Any behavior that appears regressive is troublesome.  If one of my 
kids goes back to thumb sucking for awhile, or has a toilet training 
accident, or seems to take any developmental steps backwards, I hesitate
 before doing whatever my parental instincts suggest I do.  Those are 
the kinds of signs the endless mountains of pamphlets the Army sends all
 try to warn me about.  But what if it has nothing to do with the 
deployment?  I suspect most of the time it doesn’t, but I don’t know.
Odd little incidents give me pause.  For instance, the other day my 
son was playing with a bubbly water tube with plastic fish in it that a 
neighbor gave us.  There are four fish in the tube, and Quinn declared 
that the biggest one was the mommy fish, and the other fish were the 
kids, “But there is NO daddy fish.”  I asked him where the daddy fish 
was and he said firmly, “The daddy fish is dead.”  Normally this would 
go under that category of silly things kids say, but there is nothing 
amusing about it when his actual dad is in a war zone.  Did it really 
mean anything?  Probably not.  But is that a moment I should be doing 
something important to reassure him about his own dad, or if it’s not 
related is that putting an idea in his head he doesn’t need there?  I 
did end up saying something like, “Oh, poor daddy fish.  Good thing your
 daddy is fine.”  Quinn just kept smiling at his toy fish.  I still 
don’t know what to make of that whole scene.

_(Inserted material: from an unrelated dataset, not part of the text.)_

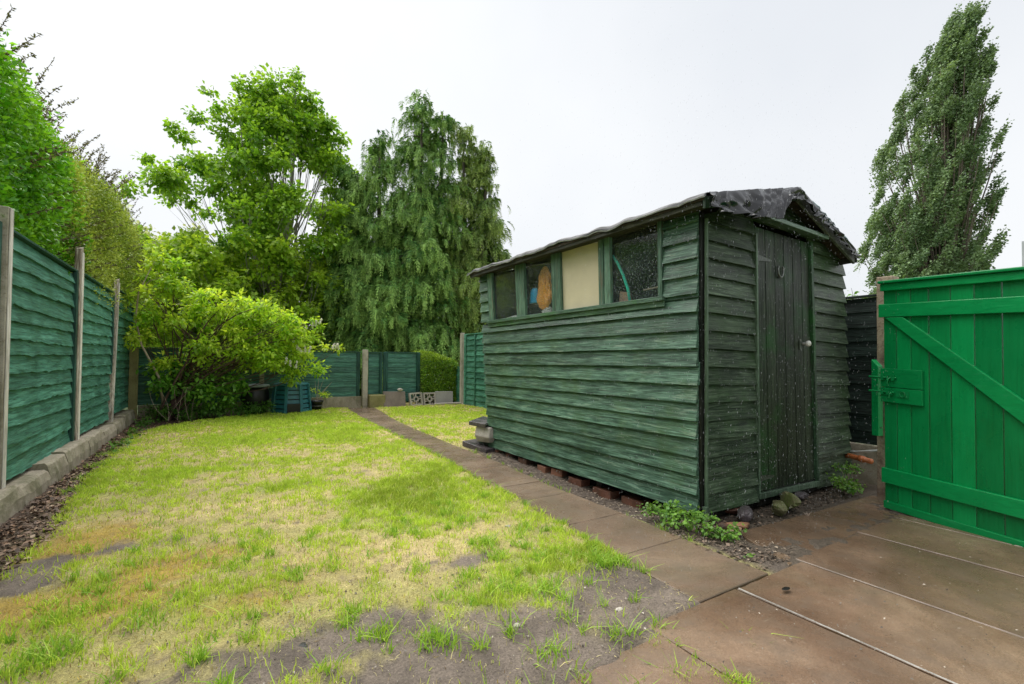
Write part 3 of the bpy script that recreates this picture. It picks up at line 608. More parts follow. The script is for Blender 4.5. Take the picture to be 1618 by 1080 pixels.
stone((2.93, 1.80, .02), (.13, .05, .045), 3, SLATE, 'dark wet slate stone leaning under the left of the shed door wall', .5)
stone((2.62, 1.76, .0), (.06, .05, .03), 13, BRICKDK, 'small brown stone below the near corner of the shed', .3)
stone((2.74, 1.74, -.005), (.12, .06, .022), 4, speck('sandstone', (.2, .1, .05), (.33, .17, .09), (.1, .06, .04), 8, 60), 'flat orange-brown stone in the weeds by the shed corner', -.3)
stone((2.66, 1.70, -.005), (.08, .05, .02), 24, speck('sandstone_pale', (.25, .16, .1), (.38, .25, .16), (.1, .06, .04), 8, 60), 'thin tan stone lying nearest the patio by the shed corner', .6)
stone((3.22, 1.74, .035), (.085, .07, .06), 6, MOSSTONE, 'blocky mossy stone in front of the shed door', .4)
stone((3.36, 1.75, .045), (.06, .12, .07), 7, MOSSTONE, 'tall mossy stone leaning on the blocky one under the shed door', -.6)
stone((3.50, 1.85, .03), (.09, .06, .05), 8, SLATE, 'dark rounded stone behind the two mossy stones', 0)
stone((3.72, 1.86, .01), (.10, .06, .03), 9, SLATE, 'low dark stone under the right of the shed door', .2)
stone((2.99, 1.93, .0), (.10, .05, .035), 10, BRICKDK, 'reddish stone in the dark gap under the shed door wall', .1)
def slabthing(P, t, mat, label, cat='slab', name='stone_slab', group=None):
    m_ = MB().rnd(); c = np.mean(P, 0); m_.hexa([(p[0], p[1], p[2] - t) for p in P] + list(P)); return tag(m_.build(name, mat, bevel=.006, origin=(c[0], c[1], c[2] - t)), label, cat, group)
slabthing([(2.42, 4.92, .075), (2.50, 4.50, .035), (2.80, 4.56, .04), (2.74, 5.0, .08)], .06, SLATE, 'wet dark slab lying on the ground at the far corner of the shed')
m = MB().rnd(); rs_ = random.Random(5); J = lambda: rs_.uniform(-.012, .012)
V_ = [(x + J(), y + J(), z + J()) for z in (.085, .16, .262) for x, y in ((2.50, 4.70), (2.56, 4.54), (2.72, 4.56), (2.82, 4.70), (2.78, 4.90), (2.58, 4.86))]
V_[6:12] = [(x + (x - 2.66) * .12 + J(), y + (y - 4.7) * .12 + J(), z) for x, y, z in V_[6:12]]
m.add(V_, [(k * 6 + e, k * 6 + (e + 1) % 6, k * 6 + 6 + (e + 1) % 6, k * 6 + 6 + e) for k in range(2) for e in range(6)] + [(5, 4, 3, 2, 1, 0), (12, 13, 14, 15, 16, 17)])
tag(m.build('stone', STONE, bevel=.008, origin=(2.65, 4.7, .08)), 'pale rough block wedged between the two dark slabs', 'stone')
slabthing([(2.44, 4.80, .315), (2.52, 4.55, .305), (2.86, 4.95, .30), (2.80, 5.12, .32)], .045, SLATE, 'wet dark slab on top of the pale block')

# ------------------------------------------------------------------ fences
def waney_panel(fn, s0, s1, z0, z1, n, mat, label, fence, back=0, wav=.012, freq=6, batt=(), battmat=BATTEN, cap=True, origin=None, slope=.0, tb=.038):
    m_ = MB(); sp = (z1 - z0) / n
    for k in range(n):
        zz = z0 + k * sp + random.uniform(-.25, .25) * sp * .5 * (k > 0); h = sp * 1.45 if k < n - 1 else z1 - zz
        m_.rnd().mboard(fn, s0 + .012, s1 - .012, zz, h, tb=tb, tt=.006 + .001 * (k % 2), back=-.002 * (k % 3), seg=46, wav=wav, freq=freq, knots=3, slope=random.uniform(-1, 1) * slope, topfn=lambda q: z1 - .004)
    t = m_.build('fence_panel', mat, fence)
    if label: t['label'] = label
    for b in batt: m_ = MB(); m_.rnd().fbox(fn, b[0], b[1], z0, z1 - .002, .012, b[2] if len(b) > 2 else .05); m_.build('batten', battmat, t, bevel=.003)
    if cap: m_ = MB(); m_.rnd().fbox(fn, s0, s1, z1, z1 + .018, -.02, .045); m_.build('capping', battmat, t, bevel=.003)
    return t
LF = lambda q, z, o=0: (-1.215 + o, q, z)
G1 = thing('garden_fence', (-1.2, 6.0, 0), 'green overlap fence with pale posts on concrete footing along the left of the lawn', 'fence')
waney_panel(LF, 2.60, 4.27, .17, 1.84, 12, FENCE_Y, 'green overlap fence panel nearest the camera, before the white post', G1, batt=[(2.6, 2.64), (4.20, 4.25)], slope=.01)
waney_panel(LF, 4.46, 6.27, .17, 1.84, 14, FENCE_Y, 'wide green overlap fence panel between the first and second pale posts', G1, batt=[(4.46, 4.48, .04), (6.16, 6.24, .05)], slope=.015)
waney_panel(LF, 6.40, 8.24, .20, 1.86, 14, FENCE_Y, 'green overlap fence panel between the second and third pale posts', G1, batt=[(6.40, 6.43, .04), (8.16, 8.22, .045)], slope=.015)
waney_panel(LF, 8.46, 10.16, .22, 1.95, 14, FENCE_Y, 'narrow-looking green fence panel in the far left corner behind the third post', G1, batt=[(9.95, 10.0, .04)], slope=.01)
def post(x, y, w_, d, z0, z1, mat, label, mat2=None, lean=(0, 0), name='fence_post', jag=False, group=None, cat='post'):
    t = group if group is not None else thing(name, (x, y, z0), label, cat); m_ = MB().rnd(); lx, ly = lean; n = 9; V = []
    for k in range(n):
        q = k / (n - 1); z = z0 + (z1 - z0) * q; j = lambda: random.uniform(-.0015, .0015)
        cx, cy = x + lx * q, y + ly * q
        V += [(cx - w_ / 2 + j(), cy - d / 2 + j(), z), (cx + w_ / 2 + j(), cy - d / 2 + j(), z), (cx + w_ / 2 + j(), cy + d / 2 + j(), z + (jag and k == n - 1) * .04), (cx - w_ / 2 + j(), cy + d / 2 + j(), z + (jag and k == n - 1) * .01)]
    F_ = [(k * 4 + e, k * 4 + (e + 1) % 4, (k + 1) * 4 + (e + 1) % 4, (k + 1) * 4 + e) for k in range(n - 1) for e in range(4)] + [(3, 2, 1, 0), tuple(range(n * 4 - 4, n * 4))]
    m_.add(V, F_); o_ = m_.build('fence_post' if group is not None else 'shaft', mat, t, bevel=.006)
    if group is not None: o_['label'] = label
    return (o_ if group is not None else t), m_
t, _ = post(-1.185, 4.33, .07, .07, -.02, 1.97, CONC, 'concrete fence post with a white face strip at the left edge of the photo', group=G1)
m = MB().rnd(); m.box(-1.149, -1.143, 4.30, 4.36, .14, 1.965); m.build('face_strip', POSTPAINT, t, bevel=.003)
t, _ = post(-1.178, 6.28, .05, .11, .10, 2.08, POSTWOOD, 'weathered wooden post with flaking paint between the wide green panels', group=G1, lean=(-.0, .0), jag=True)
m = MB().rnd(); m.box(-1.152, -1.146, 6.26, 6.33, .14, 2.05); m.build('face_strip', POSTPAINT, t)
t, _ = post(-1.178, 8.12, .05, .10, .12, 2.06, POSTWOOD, 'thinner weathered wooden post leaning back before the left corner', group=G1, lean=(-.0, .26), jag=True)
m = MB().rnd(); m.hexa([(-1.152, 8.10, .15), (-1.146, 8.10, .15), (-1.146, 8.16, .15), (-1.152, 8.16, .15), (-1.152, 8.36, 2.03), (-1.146, 8.36, 2.03), (-1.146, 8.42, 2.03), (-1.152, 8.42, 2.03)]); m.build('face_strip', POSTPAINT, t)
post(-1.13, 9.75, .11, .11, -.06, 1.16, CONC_MOSS, 'short yellowish mossy concrete post in the far left corner', group=G1)
# concrete footing of the left fence
fl = [(3.0, 4.42, .15), (4.43, 5.02, .13), (5.03, 5.52, .17), (5.53, 6.35, .18), (6.37, 7.15, .17), (7.17, 7.9, .14), (7.92, 8.6, .15), (8.62, 9.6, .17)]
lbs = ['nearest stretch of the concrete footing, left of the white strip post', 'cracked concrete footing block at the white strip post', 'concrete footing block just past the first crack', 'long concrete footing block under the wide green panel', 'stained concrete footing block beyond the second pale post', 'low weedy concrete footing block under the second panel', 'broken concrete footing block at the third pale post', 'farthest concrete footing block in the left corner']
for (a, b, h), lb in zip(fl, lbs):
    m = MB().rnd(); n = 14; V = []
    for k in range(n + 1):
        q = a + (b - a) * k / n; j = lambda s_=.008: random.uniform(-s_, s_)
        V += [(-1.26, q, -.12), (-1.065 + j(), q + j(.004), -.12), (-1.072 + j(), q, h * .45 + j()), (-1.09 + j(), q, h - .015 + j()), (-1.11 + j(.004), q, h + j(.006)), (-1.26, q, h + j(.004))]
    F_ = [(k * 6 + e, k * 6 + (e + 1) % 6, (k + 1) * 6 + (e + 1) % 6, (k + 1) * 6 + e) for k in range(n) for e in range(6)] + [(5, 4, 3, 2, 1, 0), tuple(range(n * 6, n * 6 + 6))]
    m.add(V, F_); m.build('concrete_footing', CONC_G, G1)['label'] = lb
BF = lambda q, z, o=0: (q, 10.14 - o, z)
G2 = thing('garden_fence', (1.6, 10.14, 0), 'low green back fence with a tall pale concrete post, across the end of the garden', 'fence')
waney_panel(BF, -1.35, .72, .20, 1.16, 9, FENCE_X, 'dark green back fence panel hidden behind the flowering shrub', G2, batt=[(-.3, -.26)], wav=.005, tb=.022)
waney_panel(BF, .76, 2.58, .235, 1.15, 9, FENCE_X, 'long green back fence panel behind the teal compost bin', G2, batt=[(2.50, 2.57, .035)], wav=.005, tb=.022)
waney_panel(BF, 2.74, 3.06, .27, 1.15, 9, FENCE_X, 'narrow green back fence panel right of the tall concrete post', G2, batt=[(2.98, 3.02, .06)], wav=.004, tb=.022)
waney_panel(lambda q, z, o=0: (q, 10.2 - o, z), 3.10, 3.92, .08, 1.16, 10, FENCE_X, 'blue-green back fence panel between two dark battens beside the clipped hedge', G2, batt=[(3.08, 3.17, .07), (3.84, 3.91, .07)], wav=.004, tb=.02)
post(.74, 10.12, .08, .08, -.05, 1.2, CONC, 'concrete post between the two long back panels, half hidden by the shrub', group=G2)
post(2.66, 10.06, .10, .10, -.05, 1.21, CONC, 'tall pale concrete post in the middle of the back fence', group=G2)
for a, b, lb, z1 in ((-1.1, .74, 'concrete gravel board under the back fence behind the shrub', .20), (.76, 2.6, 'stained concrete gravel board right of the compost bin', .235)):
    m = MB().rnd(); m.box(a, b, 10.09, 10.14, -.08, z1 - .002); m.build('gravel_board', CONC_G, G2, bevel=.006)
m = MB().rnd(); m.box(2.73, 3.06, 9.90, 10.10, -.05, .26); tag(m.build('concrete_block', CONC_MOSS, bevel=.012, origin=(2.9, 10.0, -.05)), 'square mossy concrete block at the foot of the tall post', 'concrete block')
# right fence
RF = lambda q, z, o=0: (4.79 - o, q, z)
G3 = thing('garden_fence', (4.79, 5.0, 0), 'green fence on the right boundary, running behind the shed to the gate', 'fence')
waney_panel(RF, 7.85, 9.62, .02, 1.58, 13, FENCE_R, 'bright green fence panel with vertical battens beyond the far end of the shed', G3, batt=[(9.5, 9.58, .06), (9.05, 9.09, .06), (8.5, 8.54, .06), (8.0, 8.04, .06)], battmat=FENCE_R)
waney_panel(RF, 6.0, 7.8, .05, 1.58, 13, FENCE_R, 'green fence panel hidden behind the far corner of the shed', G3)
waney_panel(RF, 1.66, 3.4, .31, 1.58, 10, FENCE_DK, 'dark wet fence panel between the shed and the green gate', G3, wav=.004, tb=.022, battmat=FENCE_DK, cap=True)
post(4.76, 9.72, .08, .09, -.05, 1.63, CONC, 'slim pale concrete post at the right end of the back lawn', group=G3)
m = MB().rnd(); m.box(4.76, 4.80, 1.6, 3.4, -.1, .305); m.build('gravel_board', CONC_G, G3, bevel=.006)
m = MB().rnd()
m.mboard(lambda q, z, o=0: (4.80 - o, q, z), 9.85, 10.5, .0, .86, tb=.03, tt=.02, seg=8, wav=.003); m.build('fence_panel', FENCE_R, G3)['label'] = 'low green board closing the gap beside the clipped hedge'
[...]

Aden associates her dad with feeling sad.  I understand it, but I’m 
trying to uncouple the two things where I can.  I try to tell funny 
stories about her dad to make her laugh, so when she thinks of him she 
might smile more.  Right now whenever Aden is depressed about anything, 
she mentions that she misses her daddy.  There is a chicken and egg 
problem here, because I really can’t tell if being sad reminds her that 
she misses Ian, or if missing Ian is the thing that actually made her 
sad to begin with.  Could be either.  But it makes it hard to know what 
to do with her, because if I think she’s being melodramatic about 
something and I need her to buck up, I could be wrong and compounding 
the problem by ignoring sincere pain.  I can’t bend to her every whim 
just because she gets sad, but I want to be sensitive to something as 
big as her missing her father if that’s what’s triggering an outburst.
Mona lives in the moment more than anyone else in our household.  I 
can’t tell how the deployment affects her.  She’s too young to have any 
sense that her dad could be in danger.  He’s off with the Army in some 
place called Iraq.  She knows her dad wears a uniform.  She’s excited 
when he comes home and looks sad for five minutes after he leaves.  Then
 she wants to play with her Webkinz toys and buy them virtual hair 
ribbons and shoes online.  Mona doesn’t talk about her feelings very 
much, so when she’s angry it’s anyone’s guess what it’s about.  I 
suspect that the deployment impacts her in a second-hand way through 
me.  When I’m stressed out my temper gets short, and she seems to 
understand that that’s related to her dad being away.  But it’s always 
surprising how much that little girl knows that she doesn’t let on.  I 
often wonder if there are signs about how she’s dealing with the 
deployment that I’ve simply overlooked.  I hope not.
The whole experience makes parenting that much harder.  There was the
 last deployment, then the adjustment to their dad being home again, now
 this deployment, and most of next year will be about adjusting to his 
being back….  It’s hard to have a clear perspective on how the kids are 
developing when we’re always taking a certain amount of disruption into 
account.  All I can do is offer myself as a constant and hope that 
helps.  I never liked the idea of being predictable, but now it’s the 
the most loving thing I can provide.  I’m far from perfect, but at least
 I’m predictably grumpy about the same things all the time.  My back is 
always itchy, they can count on me to put breakfast on the table in the 
mornings, and they know I come kiss them in their beds every night 
before I go to sleep.
I may second guess a lot of what I do as a parent, but as long as my 
children feel safe and loved I’m doing well enough.  Deployment can’t 
interfere with that.  I refuse to let it.